Stated goal ▸ Word for word, repeat the entries, minus the pictures.

Material provided ▸
━━━━

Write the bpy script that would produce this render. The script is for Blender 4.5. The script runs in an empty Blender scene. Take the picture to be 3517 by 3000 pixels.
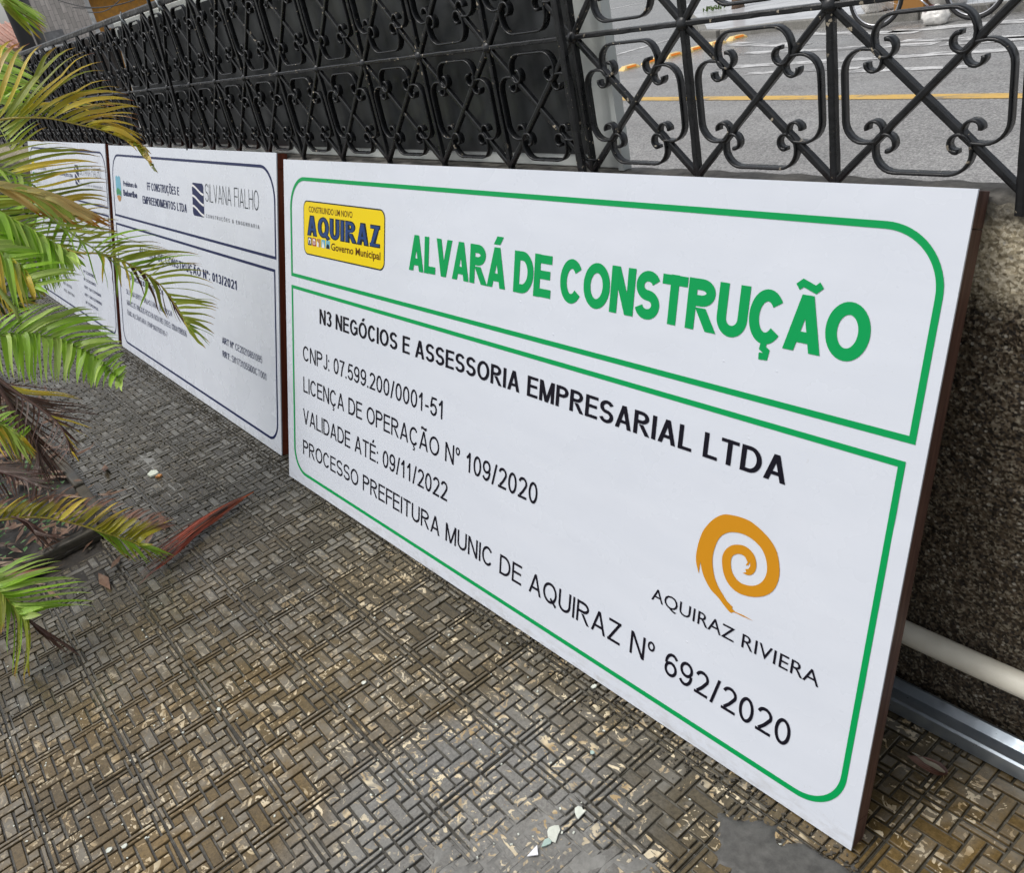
import bpy, bmesh, math, random
from mathutils import Vector, Matrix, noise
random.seed(7)
R_ = random.Random(11)
sc = bpy.context.scene
COL = sc.collection

# ------------------------------------------------------------------ camera
CR = [[0.6023507300098099, 0.7717236119845725, -0.20400064892553788],
      [0.25016640959795755, -0.42519882498608913, -0.8698406329548609],
      [-0.7580173913344092, 0.4729150303551939, -0.44917814784184673]]
CF, CCX, CCY = 2966.252776424934, 1708.1994227619793, 1431.2192843263495
CC = Vector((1.50346, -0.55564, 1.33392))
W0, H0 = 3517.0, 3000.0
cd = bpy.data.cameras.new('camera')
cam = bpy.data.objects.new('camera', cd); COL.objects.link(cam)
r0, r1, r2 = Vector(CR[0]), Vector(CR[1]), Vector(CR[2])
cam.matrix_world = Matrix(((r0.x, -r1.x, -r2.x, CC.x), (r0.y, -r1.y, -r2.y, CC.y), (r0.z, -r1.z, -r2.z, CC.z), (0, 0, 0, 1)))
cd.sensor_fit = 'HORIZONTAL'; cd.sensor_width = 36.0
cd.lens = CF / W0 * 36.0
cd.shift_x = (W0 / 2 - CCX) / W0
cd.shift_y = (CCY - H0 / 2) / W0
cd.clip_start = 0.02; cd.clip_end = 600
sc.camera = cam

# ------------------------------------------------------------------ light
SUN_EL, SUN_AZ = 62, 215
wd = bpy.data.worlds.new('World'); sc.world = wd; wd.use_nodes = True
nt = wd.node_tree; nt.nodes.clear()
out = nt.nodes.new('ShaderNodeOutputWorld'); bg = nt.nodes.new('ShaderNodeBackground')
sky = nt.nodes.new('ShaderNodeTexSky'); sky.sky_type = 'NISHITA'; sky.sun_disc = False
sky.sun_elevation = math.radians(SUN_EL); sky.sun_rotation = math.radians(SUN_AZ)
sky.air_density = 1.0; sky.dust_density = 4.0; sky.ozone_density = 1.0; sky.altitude = 0
hs = nt.nodes.new('ShaderNodeHueSaturation'); hs.inputs['Saturation'].default_value = 0.30
nt.links.new(sky.outputs[0], hs.inputs['Color']); nt.links.new(hs.outputs[0], bg.inputs['Color'])
bg.inputs['Strength'].default_value = 0.15
nt.links.new(bg.outputs[0], out.inputs[0])
sd = bpy.data.lights.new('sun', 'SUN'); sd.energy = 1.0; sd.angle = math.radians(25); sd.color = (1, .97, .92)
sun = bpy.data.objects.new('sun', sd); COL.objects.link(sun)
az, el = math.radians(SUN_AZ), math.radians(SUN_EL)
sdir = Vector((math.sin(az) * math.cos(el), math.cos(az) * math.cos(el), math.sin(el)))
sun.rotation_euler = sdir.to_track_quat('Z', 'Y').to_euler()
sc.view_settings.view_transform = 'Standard'; sc.view_settings.look = 'None'
sc.view_settings.gamma = 1; sc.view_settings.use_curve_mapping = False
sc.view_settings.exposure = 0.12
sc.cycles.use_denoising = True
sc.cycles.max_bounces = 6

# ------------------------------------------------------------------ helpers
def ray(px, py):
    v = (r0 * ((px - CCX) / CF) + r1 * ((py - CCY) / CF) + r2)
    return v
def onX(px, py, X): d = ray(px, py); return CC + d * ((X - CC.x) / d.x)
def onY(px, py, Y): d = ray(px, py); return CC + d * ((Y - CC.y) / d.y)
def onZ(px, py, Z=0.0): d = ray(px, py); return CC + d * ((Z - CC.z) / d.z)
def inview(p, m=0.04):
    q = Vector(p) - CC; z = q.dot(r2)
    if z < .05: return False
    x = (CCX + CF * q.dot(r0) / z) / W0; y = (CCY + CF * q.dot(r1) / z) / H0
    return -m < x < 1 + m and -m < y < 1 + m

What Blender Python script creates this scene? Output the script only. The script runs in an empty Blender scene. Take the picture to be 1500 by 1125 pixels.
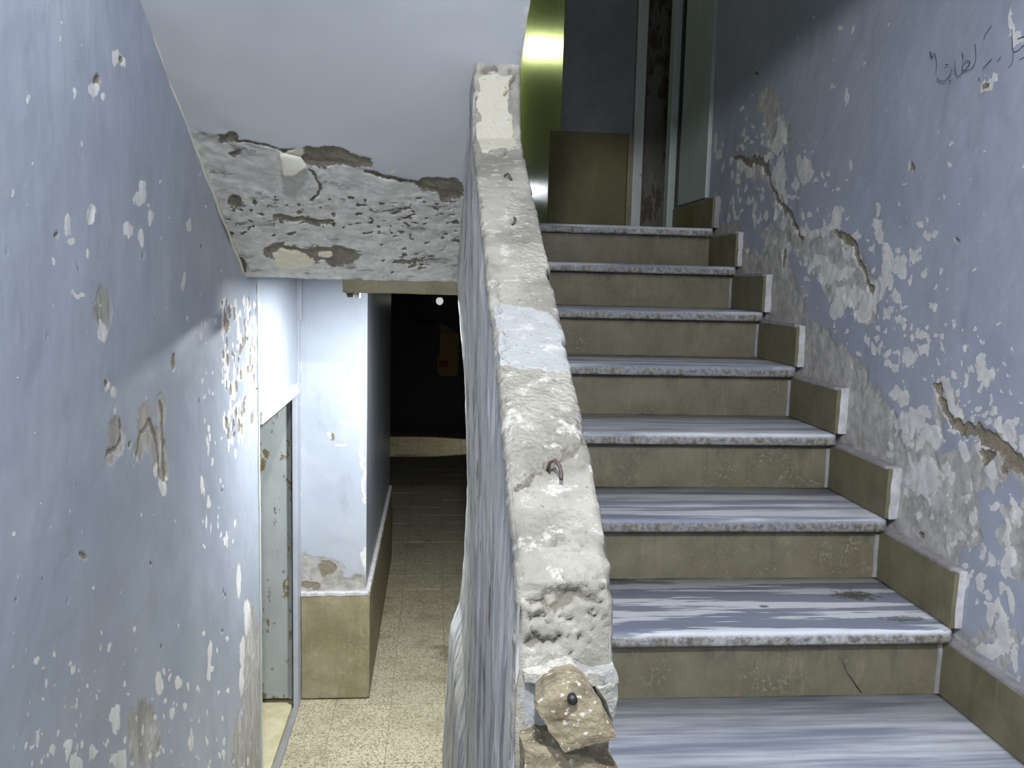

━━━━

Finished answer ▸
Write the bpy script that would produce this render. The script is for Blender 4.5. The script runs in an empty Blender scene. Take the picture to be 3517 by 3000 pixels.
import bpy, bmesh, math, random
from mathutils import Vector, Matrix, noise
random.seed(7)
R_ = random.Random(11)
sc = bpy.context.scene
COL = sc.collection

# ------------------------------------------------------------------ camera
CR = [[0.6023507300098099, 0.7717236119845725, -0.20400064892553788],
      [0.25016640959795755, -0.42519882498608913, -0.8698406329548609],
      [-0.7580173913344092, 0.4729150303551939, -0.44917814784184673]]
CF, CCX, CCY = 2966.252776424934, 1708.1994227619793, 1431.2192843263495
CC = Vector((1.50346, -0.55564, 1.33392))
W0, H0 = 3517.0, 3000.0
cd = bpy.data.cameras.new('camera')
cam = bpy.data.objects.new('camera', cd); COL.objects.link(cam)
r0, r1, r2 = Vector(CR[0]), Vector(CR[1]), Vector(CR[2])
cam.matrix_world = Matrix(((r0.x, -r1.x, -r2.x, CC.x), (r0.y, -r1.y, -r2.y, CC.y), (r0.z, -r1.z, -r2.z, CC.z), (0, 0, 0, 1)))
cd.sensor_fit = 'HORIZONTAL'; cd.sensor_width = 36.0
cd.lens = CF / W0 * 36.0
cd.shift_x = (W0 / 2 - CCX) / W0
cd.shift_y = (CCY - H0 / 2) / W0
cd.clip_start = 0.02; cd.clip_end = 600
sc.camera = cam

# ------------------------------------------------------------------ light
SUN_EL, SUN_AZ = 62, 215
wd = bpy.data.worlds.new('World'); sc.world = wd; wd.use_nodes = True
nt = wd.node_tree; nt.nodes.clear()
out = nt.nodes.new('ShaderNodeOutputWorld'); bg = nt.nodes.new('ShaderNodeBackground')
sky = nt.nodes.new('ShaderNodeTexSky'); sky.sky_type = 'NISHITA'; sky.sun_disc = False
sky.sun_elevation = math.radians(SUN_EL); sky.sun_rotation = math.radians(SUN_AZ)
sky.air_density = 1.0; sky.dust_density = 4.0; sky.ozone_density = 1.0; sky.altitude = 0
hs = nt.nodes.new('ShaderNodeHueSaturation'); hs.inputs['Saturation'].default_value = 0.30
nt.links.new(sky.outputs[0], hs.inputs['Color']); nt.links.new(hs.outputs[0], bg.inputs['Color'])
bg.inputs['Strength'].default_value = 0.15
nt.links.new(bg.outputs[0], out.inputs[0])
sd = bpy.data.lights.new('sun', 'SUN'); sd.energy = 1.0; sd.angle = math.radians(25); sd.color = (1, .97, .92)
sun = bpy.data.objects.new('sun', sd); COL.objects.link(sun)
az, el = math.radians(SUN_AZ), math.radians(SUN_EL)
sdir = Vector((math.sin(az) * math.cos(el), math.cos(az) * math.cos(el), math.sin(el)))
sun.rotation_euler = sdir.to_track_quat('Z', 'Y').to_euler()
sc.view_settings.view_transform = 'Standard'; sc.view_settings.look = 'None'
sc.view_settings.gamma = 1; sc.view_settings.use_curve_mapping = False
sc.view_settings.exposure = 0.12
sc.cycles.use_denoising = True
sc.cycles.max_bounces = 6

# ------------------------------------------------------------------ helpers
def ray(px, py):
    v = (r0 * ((px - CCX) / CF) + r1 * ((py - CCY) / CF) + r2)
    return v
def onX(px, py, X): d = ray(px, py); return CC + d * ((X - CC.x) / d.x)
def onY(px, py, Y): d = ray(px, py); return CC + d * ((Y - CC.y) / d.y)
def onZ(px, py, Z=0.0): d = ray(px, py); return CC + d * ((Z - CC.z) / d.z)
def inview(p, m=0.04):
    q = Vector(p) - CC; z = q.dot(r2)
    if z < .05: return False
    x = (CCX + CF * q.dot(r0) / z) / W0; y = (CCY + CF * q.dot(r1) / z) / H0
    return -m < x < 1 + m and -m < y < 1 + m

What Blender Python script creates this scene? Output the script only. The script runs in an empty Blender scene. Take the picture to be 1500 by 1125 pixels.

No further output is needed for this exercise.